Sen. Burr promises bipartisan review of Russian hacking
WASHINGTON — In the first open U.S. Senate intelligence hearing since federal officials released to the public a declassified account of Russian hacking prior to the 2016 presidential election, Sen. Richard Burr said Tuesday that American values are “under assault,” but he tried to send a reassuring message that “our democracy is not at risk.”
“I know that the public disclosure of these activities surprised many,” said Burr, a North Carolina Republican who chairs the Senate Intelligence Committee. “The notion that another state would attempt to interfere in our elections is troubling.”
Burr said he doesn’t doubt U.S. intelligence agencies’ findings of deliberate Russian interference to discredit Democratic presidential nominee Hillary Clinton and, more broadly, to attempt to undermine confidence in the U.S. government.
Burr promised the Senate Intelligence Committee will conduct an independent, bipartisan review of what the CIA, the FBI and the director of national intelligence call a multifaceted and aggressive “influence campaign,” directed by Russia’s highest-ranking government officials and President Vladimir Putin.
Separately, Burr wants to know who among federal intelligence employees had early access to the hacking report released last Friday, he told McClatchy in an interview after the hearing. Some details in the still-secret report were published last Friday by at least one national news outlet.
President-elect Donald Trump angrily tweeted on Friday that “classified and/or highly confidential” information had been leaked to NBC prior to intelligence officials briefing him on the report. Later, Trump tweeted that he would ask Burr and the head of the House Intelligence Committee, Rep. Devin Nunes, R-Calif., to investigate “top secret intelligence shared with NBC prior to me seeing it.”

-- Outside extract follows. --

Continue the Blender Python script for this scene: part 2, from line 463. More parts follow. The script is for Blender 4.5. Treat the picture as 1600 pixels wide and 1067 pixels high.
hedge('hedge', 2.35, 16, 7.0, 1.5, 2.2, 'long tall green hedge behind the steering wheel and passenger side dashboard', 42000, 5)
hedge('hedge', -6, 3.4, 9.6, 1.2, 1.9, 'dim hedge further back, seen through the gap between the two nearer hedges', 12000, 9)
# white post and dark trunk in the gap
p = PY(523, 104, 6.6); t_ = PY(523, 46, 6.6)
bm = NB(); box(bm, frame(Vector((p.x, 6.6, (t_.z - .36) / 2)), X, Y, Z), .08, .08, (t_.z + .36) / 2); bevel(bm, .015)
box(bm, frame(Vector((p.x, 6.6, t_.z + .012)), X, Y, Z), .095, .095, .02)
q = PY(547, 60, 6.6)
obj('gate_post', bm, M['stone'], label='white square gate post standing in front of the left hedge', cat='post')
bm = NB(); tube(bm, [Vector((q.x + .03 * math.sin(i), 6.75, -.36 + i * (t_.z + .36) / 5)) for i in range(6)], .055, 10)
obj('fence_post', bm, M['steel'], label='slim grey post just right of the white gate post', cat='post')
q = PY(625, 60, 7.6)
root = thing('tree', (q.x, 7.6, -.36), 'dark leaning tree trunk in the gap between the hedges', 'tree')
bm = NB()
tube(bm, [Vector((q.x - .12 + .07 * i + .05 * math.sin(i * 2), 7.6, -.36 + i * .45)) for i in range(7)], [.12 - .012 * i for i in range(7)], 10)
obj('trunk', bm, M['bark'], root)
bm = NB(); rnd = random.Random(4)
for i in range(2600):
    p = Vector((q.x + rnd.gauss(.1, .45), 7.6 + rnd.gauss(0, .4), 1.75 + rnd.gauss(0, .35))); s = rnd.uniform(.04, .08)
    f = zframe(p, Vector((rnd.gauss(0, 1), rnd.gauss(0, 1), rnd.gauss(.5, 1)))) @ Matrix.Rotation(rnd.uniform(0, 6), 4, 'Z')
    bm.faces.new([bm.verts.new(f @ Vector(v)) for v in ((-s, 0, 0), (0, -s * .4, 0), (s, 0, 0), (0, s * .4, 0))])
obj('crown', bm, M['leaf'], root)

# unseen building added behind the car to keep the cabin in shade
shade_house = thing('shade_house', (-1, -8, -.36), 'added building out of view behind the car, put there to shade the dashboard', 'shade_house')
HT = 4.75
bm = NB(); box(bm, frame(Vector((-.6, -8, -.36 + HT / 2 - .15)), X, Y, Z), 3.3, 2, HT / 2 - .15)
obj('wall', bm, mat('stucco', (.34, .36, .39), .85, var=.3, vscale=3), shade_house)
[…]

Burr said he plans to ask for a list of “the pool of individuals that knew the content of this report prior to the president being briefed, the ‘Gang of Eight’ being briefed and the president-elect being briefed.”
“So I have some idea as to how big the pool of individuals are that may have leaked a story to NBC, accurate or not accurate,” Burr said.
Burr didn’t say whether Trump had personally contacted him about it. U.S. Sen. Tom Cotton, R-Ark., said Tuesday that he wanted the committee to look into the media leak.
“It would be the normal request that the committee would make regardless of whether we had had a referral from an individual, because the committee’s responsibility is the security of information and data. So if somebody has breached their authority ... they should be pursued,” Burr said.